GIVEN INSTRUCTION: Go through the lines below. Copy those with "extends".
════════════════════
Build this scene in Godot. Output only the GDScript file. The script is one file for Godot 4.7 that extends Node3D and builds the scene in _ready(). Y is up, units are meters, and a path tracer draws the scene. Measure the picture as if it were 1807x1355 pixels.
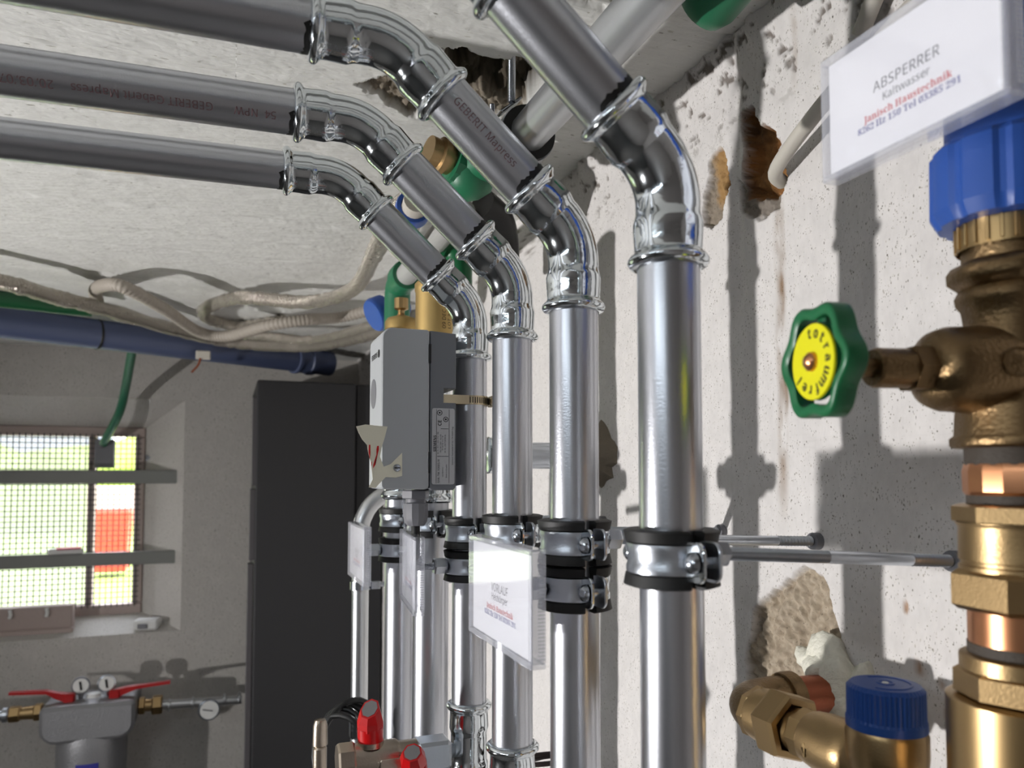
extends Node3D
# Boiler room corner: four galvanised press-fit heating pipes in a row along a rough white wall.
# World: +x to the right wall, y up, -z into the room. D(x, y, depth) gives a point.

const CEIL := 2.1
const WALL := 0.449
const BACK := 2.83
const PIPE_X := 0.230
const DEPTHS := [0.362, 0.487, 0.612, 0.736]
var M := {}
var counts := {}

# ------------------------------------------------------------------ mesh builder
class MB:
	var v := PackedVector3Array()
	var n := PackedVector3Array()
	var c := PackedColorArray()
	var idx := PackedInt32Array()
	var colored := false

	func tri(a: Vector3, b: Vector3, d: Vector3, na: Vector3, nb: Vector3, nd: Vector3) -> void:
		var k := v.size()
		v.append(a); v.append(b); v.append(d)
		n.append(na); n.append(nb); n.append(nd)
		var cr := (b - a).cross(d - a)
		if cr.dot(na + nb + nd) > 0.0:
			idx.append(k); idx.append(k + 2); idx.append(k + 1)
		else:
			idx.append(k); idx.append(k + 1); idx.append(k + 2)

	func quad(a: Vector3, b: Vector3, d: Vector3, e: Vector3) -> void:   # a b d e round the edge, facing (b-a)x(d-a)
		var nn := (b - a).cross(d - a).normalized()
		tri(a, b, d, nn, nn, nn)
		tri(a, d, e, nn, nn, nn)

	# rows of points; smooth where neighbouring faces meet at less than the crease angle
	func grid(P: Array, closed: bool, crease := 42.0) -> void:
		var rows := P.size()
		var cols: int = P[0].size()
		var qc := cols if closed else cols - 1
		var lim := cos(deg_to_rad(crease))
		var fn := []
		for i in rows - 1:
			var line := PackedVector3Array()
			for j in qc:
				var j2 := (j + 1) % cols
				var d1: Vector3 = P[i + 1][j2] - P[i][j]
				var d2: Vector3 = P[i + 1][j] - P[i][j2]
				line.append(d1.cross(d2) * -1.0)
			fn.append(line)
		for i in rows - 1:
			for j in qc:
				var own: Vector3 = fn[i][j]
				if own.length_squared() < 1e-24:
					continue
				var un := own.normalized()
				var ns := []
				for corner in 4:
					var ci := i + (1 if corner >= 2 else 0)
					var cj := j + (1 if corner == 1 or corner == 2 else 0)
					var sum := Vector3.ZERO
					for di in [ci - 1, ci]:
						if di < 0 or di >= rows - 1:
							continue
						for dj0 in [cj - 1, cj]:
							var dj: int = dj0
							if closed:
								dj = posmod(dj, cols)
							elif dj < 0 or dj >= qc:
								continue
							var o: Vector3 = fn[di][dj]
							var l := o.length()
							if l > 1e-12 and (o / l).dot(un) > lim:
								sum += o
					ns.append(sum.normalized() if sum.length_squared() > 0.0 else un)
				var j2 := (j + 1) % cols
				var a: Vector3 = P[i][j]
				var b: Vector3 = P[i][j2]
				var d: Vector3 = P[i + 1][j2]
				var e: Vector3 = P[i + 1][j]
				if a.distance_squared_to(b) > 1e-16:
					tri(a, b, d, ns[0], ns[1], ns[2])
				if d.distance_squared_to(e) > 1e-16:
					tri(a, d, e, ns[0], ns[2], ns[3])

	static func frame(t: Vector3, hint := Vector3.UP) -> Basis:
		t = t.normalized()
		if absf(t.dot(hint)) > 0.95:
			hint = Vector3(0, 0, 1) if absf(t.z) < 0.8 else Vector3(1, 0, 0)
		var x := hint.cross(t).normalized()
		return Basis(x, t.cross(x), t)

	# profile: [radius, distance along axis] pairs
	func lathe(prof: Array, o: Vector3, axis: Vector3, sides := 28, crease := 42.0, a0 := 0.0, a1 := TAU, hint := Vector3.UP) -> void:
		var f := frame(axis, hint)
		var closed := a1 - a0 > TAU - 0.001
		var P := []
		for p in prof:
			var ring := PackedVector3Array()
			for j in (sides if closed else sides + 1):
				var a: float = a0 + (a1 - a0) * j / sides
				ring.append(o + f.z * p[1] + (f.x * cos(a) + f.y * sin(a)) * maxf(p[0], 0.000001))
			P.append(ring)
		grid(P, closed, crease)
		if not closed:
			for side in [0, sides]:
				var loop := PackedVector2Array()
				for p in prof:
					loop.append(Vector2(p[0], p[1]))
				var ids := Geometry2D.triangulate_polygon(loop)
				for k in range(0, ids.size(), 3):
					var q := []
					for m in 3:
						q.append(P[ids[k + m]][side])
					var a := a0 if side == 0 else a1
					var nn := (f.x * sin(a) - f.y * cos(a)) * (1.0 if side == 0 else -1.0)
					tri(q[0], q[1], q[2], nn, nn, nn)

	func tube(pts: Array, rad, sides := 16, caps := true, crease := 60.0) -> void:
		var P := []
		var t0: Vector3 = (pts[1] - pts[0]).normalized()
		var f := frame(t0)
		for i in pts.size():
			var t: Vector3
			if i == 0:
				t = t0
			elif i == pts.size() - 1:
				t = (pts[i] - pts[i - 1]).normalized()
			else:
				t = ((pts[i + 1] - pts[i]).normalized() + (pts[i] - pts[i - 1]).normalized()).normalized()
			var x := (f.x - t * f.x.dot(t)).normalized()
			f = Basis(x, t.cross(x), t)
			var r: float = rad[i] if rad is Array else rad
			var ring := PackedVector3Array()
			for j in sides:
				var a := TAU * j / sides
				ring.append(pts[i] + (f.x * cos(a) + f.y * sin(a)) * r)
			if i == 0 and caps:
				P.append(ringpoint(pts[0], sides))
			P.append(ring)
			if i == pts.size() - 1 and caps:
				P.append(ringpoint(pts[i], sides))
		grid(P, true, crease)

	static func ringpoint(p: Vector3, sides: int) -> PackedVector3Array:
		var r := PackedVector3Array()
		r.resize(sides)
		r.fill(p)
		return r

	# polygon (counter-clockwise) in the basis' xy, from z = 0 to depth, edges bevelled
	func prism(poly: PackedVector2Array, tf: Transform3D, depth: float, bevel := 0.0) -> void:
		if Geometry2D.is_polygon_clockwise(poly):
			poly = poly.duplicate()
			poly.reverse()
		var inner := PackedVector2Array()
		var m := poly.size()
		for i in m:
			var a := (poly[i] - poly[(i + m - 1) % m]).normalized()
			var b := (poly[(i + 1) % m] - poly[i]).normalized()
			var na := Vector2(a.y, -a.x)
			var nb := Vector2(b.y, -b.x)
			var s := (na + nb)
			inner.append(poly[i] - s / maxf(0.4, 1.0 + na.dot(nb)) * bevel)
		var P := []
		var rows := [[poly, 0.0], [poly, depth]] if bevel <= 0.0 else [[inner, 0.0], [poly, bevel], [poly, depth - bevel], [inner, depth]]
		for row in rows:
			var ring := PackedVector3Array()
			for q in row[0]:
				ring.append(tf * Vector3(q.x, q.y, row[1]))
			P.append(ring)
		grid(P, true, 30.0)
		var ids := Geometry2D.triangulate_polygon(inner)
		for k in range(0, ids.size(), 3):
			for z in [0.0, depth]:
				var nn: Vector3 = (tf.basis.z * (1.0 if z > 0.0 else -1.0)).normalized()
				var q := []
				for w in 3:
					q.append(tf * Vector3(inner[ids[k + w]].x, inner[ids[k + w]].y, z))
				tri(q[0], q[1], q[2], nn, nn, nn)

	func box(ce: Vector3, s: Vector3, bevel := 0.0, b := Basis.IDENTITY) -> void:
		var w := s.x / 2
		var h := s.y / 2
		var p := PackedVector2Array([Vector2(-w, -h), Vector2(w, -h), Vector2(w, h), Vector2(-w, h)])
		if bevel > 0.0:
			p = PackedVector2Array([Vector2(-w + bevel, -h), Vector2(w - bevel, -h), Vector2(w, -h + bevel), Vector2(w, h - bevel), Vector2(w - bevel, h), Vector2(-w + bevel, h), Vector2(-w, h - bevel), Vector2(-w, -h + bevel)])
		prism(p, Transform3D(b, ce + b * Vector3(0, 0, -s.z / 2)), s.z, bevel)

	func text(s: String, font: Font, h: float, tf: Transform3D, align := HORIZONTAL_ALIGNMENT_CENTER, wrap = null) -> void:
		var t := TextMesh.new()
		t.text = s
		t.font = font
		t.font_size = 48
		t.pixel_size = 0.001
		t.depth = 0.0
		t.curve_step = 4.0
		t.horizontal_alignment = align
		var arr := t.get_mesh_arrays()
		if arr.size() == 0 or arr[Mesh.ARRAY_VERTEX] == null:
			return
		var vs: PackedVector3Array = arr[Mesh.ARRAY_VERTEX]
		var ids = arr[Mesh.ARRAY_INDEX]
		var order := PackedInt32Array()
		if ids == null or ids.size() == 0:
			for k in vs.size():
				order.append(k)
		else:
			order = ids
		for k in range(0, order.size(), 3):
			var q := []
			for w in 3:
				var p: Vector3 = vs[order[k + w]] * (h / 0.034)
				q.append(wrap.call(p) if (wrap != null) else tf * p)
			var nn: Vector3 = tf.basis.z.normalized()
			if (wrap != null):
				nn = (q[1] - q[0]).cross(q[2] - q[0]).normalized()
			tri(q[0], q[1], q[2], nn, nn, nn)

	func mesh() -> ArrayMesh:
		var arr := []
		arr.resize(Mesh.ARRAY_MAX)
		arr[Mesh.ARRAY_VERTEX] = v
		arr[Mesh.ARRAY_NORMAL] = n
		if colored:
			arr[Mesh.ARRAY_COLOR] = c
		arr[Mesh.ARRAY_INDEX] = idx
		var am := ArrayMesh.new()
		am.add_surface_from_arrays(Mesh.PRIMITIVE_TRIANGLES, arr)
		return am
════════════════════
SOLUTION FOR THIS TASK:
Build this scene in Godot. Output only the GDScript file. The script is one file for Godot 4.7 that extends Node3D and builds the scene in _ready(). Y is up, units are meters, and a path tracer draws the scene. Measure the picture as if it were 1807x1355 pixels.
extends Node3D